Cryptomarket, the state of it and is it cooling?
Since the cryptomarket all-time high, which it reached on January 7th, followed a correction which was dropped the whole cryptomarket value for more than 65%. That is from 835mrd to 265mrd in just under a month. This correction, although very big and hard to handle. Is actually nothing new in the cryptomarket. It has experienced even bigger drops. With Bitcoin dropping for almost 80% back in 2014 when Chinese first banned crypto. Yes, for the first time. It seems it has a love-hate relationship with it. But let’s leave this for another day.
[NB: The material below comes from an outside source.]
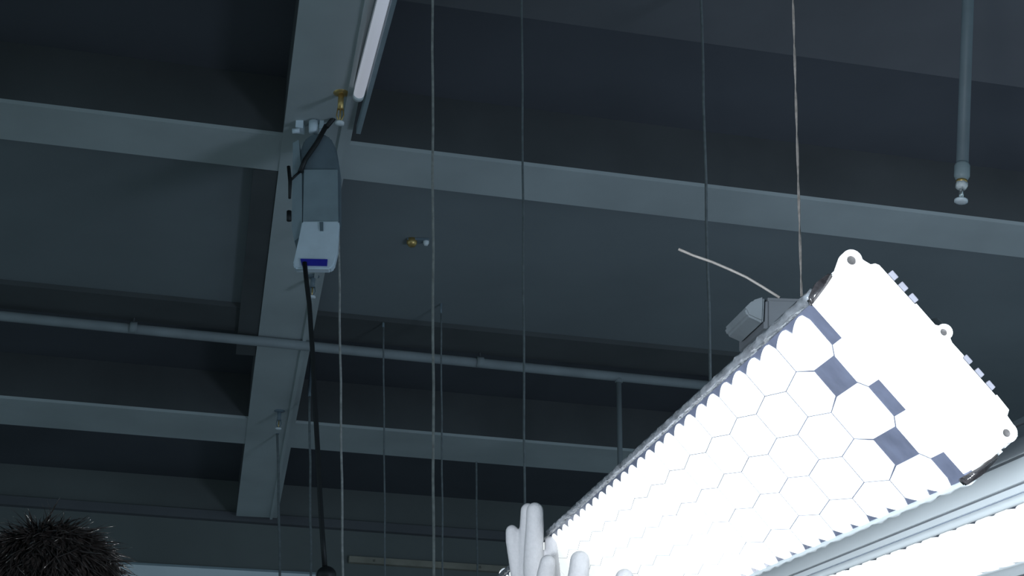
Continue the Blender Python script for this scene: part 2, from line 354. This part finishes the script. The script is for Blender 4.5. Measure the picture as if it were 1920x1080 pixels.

Where is the cryptomarket at the moment?
Now it seems like we are in a kind of equilibrium, where cryptomarket is still finding its footing following the “crash” but hopefully it will find a new upward trend. This is very likely with the revolutionary technology behind it, which is hard to imagine that would ever disappear since it is open-sourced, on the internet and spread out on millions of different computers. But in words of a 007 ”Never, say never.” consequently everything is possible.
If we move on to answering the question and we take for example the Ethereum. More precisely their wallet addresses. We’ll be looking the number of new addresses and draw some correlations between it and cryptomarket situation and answer the question in the process.
If we take a look at the picture taken from etherscan.io we can see that cryptomarket definitely lost some of the momentum, which is only logical effect of the massive 65% correction. Majority of the investors who entered the cryptomarket in December have a bitter taste for blockchain technologies since they must have lost money.
The numbers are supporting this statement since the number of new addresses came from all time high of +340.000, down to local low of +70.000. But since then the number is rising again. Yesterday, March 6th, +84.000 new wallet addresses have been created, which is definitely a good sign.